> Task to carry out
Copy all lines of the listing that include the string "False".
- - - - - - -
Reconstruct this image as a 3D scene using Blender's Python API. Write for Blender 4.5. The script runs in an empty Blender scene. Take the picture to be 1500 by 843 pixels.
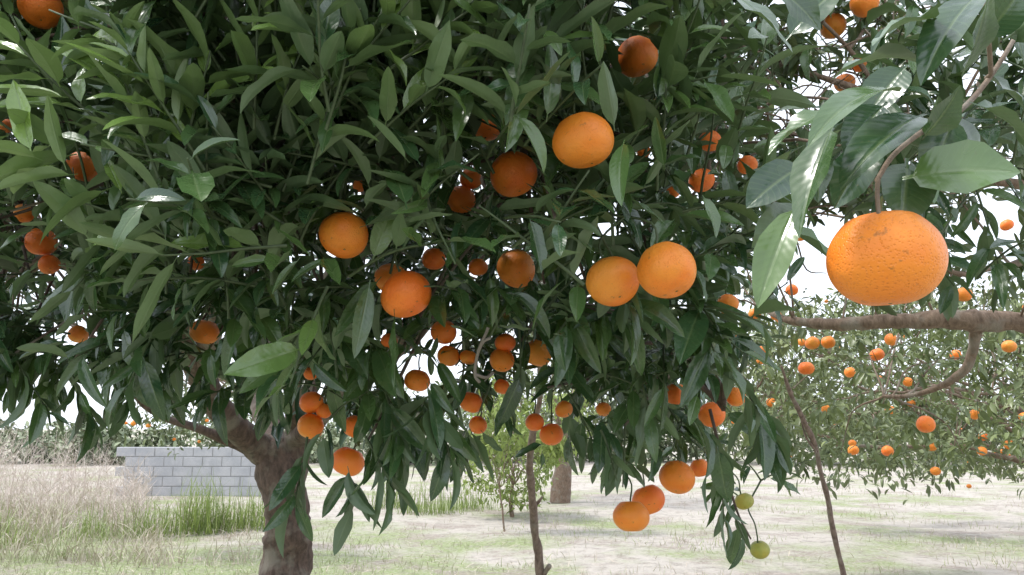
import bpy, math, random, bmesh
import numpy as np
from mathutils import Vector, noise, Matrix
random.seed(7); rng=np.random.default_rng(7)
scene=bpy.context.scene
FPX=1177.0; CAM=Vector((0,0,1.45)); TH=math.atan((625-421.5)/FPX)
FW=Vector((0,math.cos(TH),math.sin(TH))); UP=Vector((0,-math.sin(TH),math.cos(TH))); RT=Vector((1,0,0))
# unproject an image pixel at an estimated camera depth in metres -> world position
def P(u,v,d): return CAM+d*(FW+RT*((u-750)/FPX)+UP*((421.5-v)/FPX))
def U(a,b): return random.uniform(a,b)
def rv():
    while True:
        p=Vector((U(-1,1),U(-1,1),U(-1,1)))
        if 0.01<p.length<1: return p
# ---------------------------------------------------------------- materials
def newmat(name):
    m=bpy.data.materials.new(name); m.use_nodes=True
    nt=m.node_tree; nt.nodes.clear()
    return m,nt,nt.nodes,nt.links
def N(nt,t,**kw):
    n=nt.nodes.new(t)
    for k,v in kw.items(): setattr(n,k,v)
    return n
def mix(nt,f,a,b,bt='MIX'):
    n=nt.nodes.new('ShaderNodeMix'); n.data_type='RGBA'; n.blend_type=bt
    for idx,val in ((0,f),(6,a),(7,b)):
        if isinstance(val,(int,float)): n.inputs[idx].default_value=val
        elif isinstance(val,tuple): n.inputs[idx].default_value=(*val,1) if len(val)==3 else val
        else: nt.links.new(val,n.inputs[idx])
    return n.outputs[2]
def math_(nt,op,a,b=None,clamp=False):
    n=nt.nodes.new('ShaderNodeMath'); n.operation=op; n.use_clamp=clamp
    for i,val in enumerate((a,b)):
        if val is None: continue
        if isinstance(val,(int,float)): n.inputs[i].default_value=val
        else: nt.links.new(val,n.inputs[i])
    return n.outputs[0]
def rng_(nt,v,a,b,c=0.0,d=1.0):
    n=nt.nodes.new('ShaderNodeMapRange'); nt.links.new(v,n.inputs[0])
    for i,x in enumerate((a,b,c,d)): n.inputs[i+1].default_value=x
    return n.outputs[0]
def noise_(nt,co,scale,detail=3,rough=.5):
    n=nt.nodes.new('ShaderNodeTexNoise'); n.inputs['Scale'].default_value=scale
    n.inputs['Detail'].default_value=detail; n.inputs['Roughness'].default_value=rough
    if co is not None: nt.links.new(co,n.inputs['Vector'])
    return n.outputs['Fac']
def leafmat(name,d1,d2,yg,under,trans=.22,rough=.36,vein=True,spec=.5,blot=.3):
    m,nt,nn,L=newmat(name)
    a=N(nt,'ShaderNodeAttribute',attribute_name='lf'); sp=N(nt,'ShaderNodeSeparateColor'); L.new(a.outputs['Color'],sp.inputs[0])
    geo=N(nt,'ShaderNodeNewGeometry')
    s,t,r=sp.outputs[0],sp.outputs[1],sp.outputs[2]
    c=mix(nt,r,d1,d2); c=mix(nt,a.outputs['Alpha'],c,yg)
    out=N(nt,'ShaderNodeOutputMaterial'); pb=N(nt,'ShaderNodeBsdfPrincipled')
    if vein:
        nz=noise_(nt,geo.outputs['Position'],45,2)
        c=mix(nt,rng_(nt,nz,.35,.75,0,blot),c,yg)
        sptn=noise_(nt,geo.outputs['Position'],260,2)
        c=mix(nt,rng_(nt,sptn,.70,.74,0,.5),c,(.10,.09,.04))
        at=math_(nt,'ABSOLUTE',math_(nt,'SUBTRACT',t,.5))
        rib=rng_(nt,at,.015,.05,.5,0)
        c=mix(nt,rib,c,(.15,.21,.09))
        w=math_(nt,'SINE',math_(nt,'MULTIPLY',math_(nt,'SUBTRACT',s,math_(nt,'MULTIPLY',at,.28)),85))
        c=mix(nt,rng_(nt,w,.75,1,0,.2),c,(.12,.19,.08))
        bsum=math_(nt,'ADD',math_(nt,'MULTIPLY',w,.03),rng_(nt,at,0,.08,-.6,.0))
        bsum=math_(nt,'ADD',bsum,math_(nt,'MULTIPLY',nz,2.4))
        b=N(nt,'ShaderNodeBump'); b.inputs['Strength'].default_value=.4; b.inputs['Distance'].default_value=.0018
        L.new(bsum,b.inputs['Height']); L.new(b.outputs[0],pb.inputs['Normal'])
        rv_=rng_(nt,nz,.3,.7,rough-.05,rough+.1)
    else: rv_=rng_(nt,r,0,1,rough-.05,rough+.08)
    c=mix(nt,geo.outputs['Backfacing'],c,mix(nt,.6,c,under))
    L.new(c,pb.inputs['Base Color'])
    rr=math_(nt,'ADD',rv_,math_(nt,'MULTIPLY',geo.outputs['Backfacing'],.22))
    L.new(rr,pb.inputs['Roughness']); pb.inputs['Specular IOR Level'].default_value=spec
    if trans==0: L.new(pb.outputs[0],out.inputs[0]); return m
    tr=N(nt,'ShaderNodeBsdfTranslucent'); L.new(mix(nt,.5,c,yg,'MIX'),tr.inputs[0])
    ms=N(nt,'ShaderNodeMixShader'); ms.inputs[0].default_value=trans
    L.new(pb.outputs[0],ms.inputs[1]); L.new(tr.outputs[0],ms.inputs[2]); L.new(ms.outputs[0],out.inputs[0])
    return m
LA=((.012,.046,.022),(.036,.092,.036),(.19,.30,.065),(.10,.155,.075))
M_leaf=leafmat('citrus_leaf',*LA,trans=.14,rough=.23,spec=.9,blot=.12)
M_leafB=leafmat('citrus_leaf_inner',*LA,trans=0,rough=.30,spec=.65,vein=False)
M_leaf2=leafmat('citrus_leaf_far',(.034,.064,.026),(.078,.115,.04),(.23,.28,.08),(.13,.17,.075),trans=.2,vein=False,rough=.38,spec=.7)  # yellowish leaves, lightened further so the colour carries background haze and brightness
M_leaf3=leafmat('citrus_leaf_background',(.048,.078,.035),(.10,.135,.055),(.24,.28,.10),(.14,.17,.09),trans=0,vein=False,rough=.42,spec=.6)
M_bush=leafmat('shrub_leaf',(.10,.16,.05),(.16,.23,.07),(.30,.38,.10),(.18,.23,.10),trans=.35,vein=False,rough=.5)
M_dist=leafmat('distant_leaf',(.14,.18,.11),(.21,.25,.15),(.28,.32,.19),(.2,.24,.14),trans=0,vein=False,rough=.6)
M_straw=leafmat('dry_grass_blade',(.46,.39,.32),(.55,.48,.40),(.25,.33,.12),(.48,.42,.33),trans=0,vein=False,rough=.6,spec=.2)
M_weed=leafmat('dead_weed_stalk',(.54,.45,.41),(.64,.56,.51),(.38,.40,.25),(.6,.5,.45),trans=0,vein=False,rough=.7,spec=.2)
def barkmat(name,c1,c2,sc=1.0):
    m,nt,nn,L=newmat(name); out=N(nt,'ShaderNodeOutputMaterial'); pb=N(nt,'ShaderNodeBsdfPrincipled')
    geo=N(nt,'ShaderNodeNewGeometry'); mp=N(nt,'ShaderNodeMapping'); mp.inputs['Scale'].default_value=(1,1,.35)
    L.new(geo.outputs['Position'],mp.inputs[0])
    n1=noise_(nt,mp.outputs[0],60*sc,6,.65); n2=noise_(nt,geo.outputs['Position'],9*sc,4,.6)
    c=mix(nt,rng_(nt,n1,.35,.65),c1,c2); c=mix(nt,rng_(nt,n2,.50,.64,0,.6),c,(.26,.24,.20))
    L.new(c,pb.inputs['Base Color']); pb.inputs['Roughness'].default_value=.85
    b=N(nt,'ShaderNodeBump'); b.inputs['Strength'].default_value=.9; b.inputs['Distance'].default_value=.008
    L.new(n1,b.inputs['Height']); L.new(b.outputs[0],pb.inputs['Normal']); L.new(pb.outputs[0],out.inputs[0]); return m
M_bark=barkmat('bark',(.055,.037,.029),(.15,.10,.08))
M_stick=barkmat('weathered_wood',(.12,.08,.065),(.26,.19,.155))
M_limb=barkmat('pale_bark',(.12,.08,.055),(.26,.185,.135))
def simplemat(name,col,rough=.6):
    m,nt,nn,L=newmat(name); out=N(nt,'ShaderNodeOutputMaterial'); pb=N(nt,'ShaderNodeBsdfPrincipled')
    geo=N(nt,'ShaderNodeNewGeometry'); n1=noise_(nt,geo.outputs['Position'],150,3)
    L.new(mix(nt,rng_(nt,n1,.3,.7),col,tuple(x*1.7 for x in col)),pb.inputs['Base Color']); pb.inputs['Roughness'].default_value=rough
    L.new(pb.outputs[0],out.inputs[0]); return m
M_twig=simplemat('green_twig',(.045,.065,.028)); M_calyx=simplemat('calyx',(.08,.10,.03))
def peel(name,c1,c2,c3):
    m,nt,nn,L=newmat(name); out=N(nt,'ShaderNodeOutputMaterial'); pb=N(nt,'ShaderNodeBsdfPrincipled')
    tc=N(nt,'ShaderNodeTexCoord'); oi=N(nt,'ShaderNodeObjectInfo')
    ad=N(nt,'ShaderNodeVectorMath',operation='ADD'); L.new(tc.outputs['Object'],ad.inputs[0])
    cx=N(nt,'ShaderNodeCombineXYZ'); L.new(math_(nt,'MULTIPLY',oi.outputs['Random'],37.),cx.inputs[0]); L.new(cx.outputs[0],ad.inputs[1])
    co=ad.outputs[0]
    n1=noise_(nt,co,28,3); n2=noise_(nt,co,110,4,.6); n3=noise_(nt,co,18,2)
    c=mix(nt,rng_(nt,n1,.35,.7),c1,c2); c=mix(nt,math_(nt,'MULTIPLY',rng_(nt,n3,.42,.7),rng_(nt,oi.outputs['Random'],0,1,.25,.85)),c,c3)
    c=mix(nt,rng_(nt,n2,.65,.71,0,.55),c,(.25,.11,.03))
    vo=N(nt,'ShaderNodeTexVoronoi'); vo.inputs['Scale'].default_value=520; L.new(co,vo.inputs['Vector'])
    c=mix(nt,rng_(nt,vo.outputs['Distance'],0,.35,.28,0),c,tuple(x*.6 for x in c1))
    L.new(c,pb.inputs['Base Color'])
    h=math_(nt,'ADD',rng_(nt,vo.outputs['Distance'],0,.45,-1.,0),math_(nt,'MULTIPLY',n2,1.4))
    h=math_(nt,'ADD',h,math_(nt,'MULTIPLY',n1,6.))
    b=N(nt,'ShaderNodeBump'); b.inputs['Strength'].default_value=.5; b.inputs['Distance'].default_value=.0011
    L.new(h,b.inputs['Height']); L.new(b.outputs[0],pb.inputs['Normal'])
    pb.inputs['Roughness'].default_value=.43; pb.inputs['Specular IOR Level'].default_value=.5
    L.new(pb.outputs[0],out.inputs[0]); return m
M_peel=peel('mandarin_peel',(.88,.215,.018),(.88,.265,.024),(.88,.37,.055))
M_peelR=peel('mandarin_peel_deep',(.90,.165,.018),(.90,.215,.022),(.90,.29,.035))
M_peelG=peel('unripe_peel',(.42,.34,.05),(.30,.33,.06),(.20,.26,.06))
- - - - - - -
> Expected output
def math_(nt,op,a,b=None,clamp=False):
M_leafB=leafmat('citrus_leaf_inner',*LA,trans=0,rough=.30,spec=.65,vein=False)
M_leaf2=leafmat('citrus_leaf_far',(.034,.064,.026),(.078,.115,.04),(.23,.28,.08),(.13,.17,.075),trans=.2,vein=False,rough=.38,spec=.7)  # yellowish leaves, lightened further so the colour carries background haze and brightness
M_leaf3=leafmat('citrus_leaf_background',(.048,.078,.035),(.10,.135,.055),(.24,.28,.10),(.14,.17,.09),trans=0,vein=False,rough=.42,spec=.6)
M_bush=leafmat('shrub_leaf',(.10,.16,.05),(.16,.23,.07),(.30,.38,.10),(.18,.23,.10),trans=.35,vein=False,rough=.5)
M_dist=leafmat('distant_leaf',(.14,.18,.11),(.21,.25,.15),(.28,.32,.19),(.2,.24,.14),trans=0,vein=False,rough=.6)
M_straw=leafmat('dry_grass_blade',(.46,.39,.32),(.55,.48,.40),(.25,.33,.12),(.48,.42,.33),trans=0,vein=False,rough=.6,spec=.2)
M_weed=leafmat('dead_weed_stalk',(.54,.45,.41),(.64,.56,.51),(.38,.40,.25),(.6,.5,.45),trans=0,vein=False,rough=.7,spec=.2)